Jornais são entregues à população da Maré | Foto: Maré de Notícias (Reprodução)

Com a produção de seus textos, os jornalistas comunitários têm a oportunidade de construir conteúdos a partir dos próprios pontos de vista, desfazendo-se dos preconceitos enraizados e perpetuados pela grande mídia, mobilizando as pessoas e fomentando a criticidade. Para Daniele Moura, coordenadora do núcleo de formação e editora do Maré de Notícias, a equipe jornalística consegue romper com a imagem criada pelos sistemas dominantes: “A gente rompe essa estrutura denunciando violação dos direitos humanos,  visibilizando a potência da favela, disputando uma narrativa que possa, de fato, falar sobre a favela sob uma ótica de quem está nela, e não de quem vê de fora. A proposta  é mostrar que a favela é o berço da criatividade,  porque ela propõe algo o tempo inteiro. Ela propõe tecnologia social o tempo inteiro”.

Um dos pontos de dificuldade dos veículos da comunicação contra-hegemônica é conseguir sobreviver e pagar seus custos. Para isso, eles fazem o que podem: muitos realizam campanhas de arrecadação e recorrem a editais diversos. “São editais de todos os tipos possíveis: desde a produção de criação de um produto inovador digital, um  app ou até criar  tecnologia de site. A gente faz tudo”, explica Daniele. 

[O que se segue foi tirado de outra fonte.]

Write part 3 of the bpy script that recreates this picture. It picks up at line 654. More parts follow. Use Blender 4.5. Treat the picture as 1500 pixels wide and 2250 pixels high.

A sociedade brasileira, tão diversa e com tantas diferenças sociais, raciais e de gênero, não consegue ser retratada apenas por meio da grande mídia, que muitas vezes não demonstra nos discursos essas diferenças, principalmente de maneira respeitosa e digna. Por isso, para os produtores da informação contra-hegemônica, é primordial que existam veículos preocupados e aliados a essa forma de fazer comunicação.  A situação vem mudando, inclusive com a mídia contra-hegemônica pautando a grande mídia. É a partir dessas diferentes visões e discursos que haverá a possibilidade de uma imprensa efetivamente livre.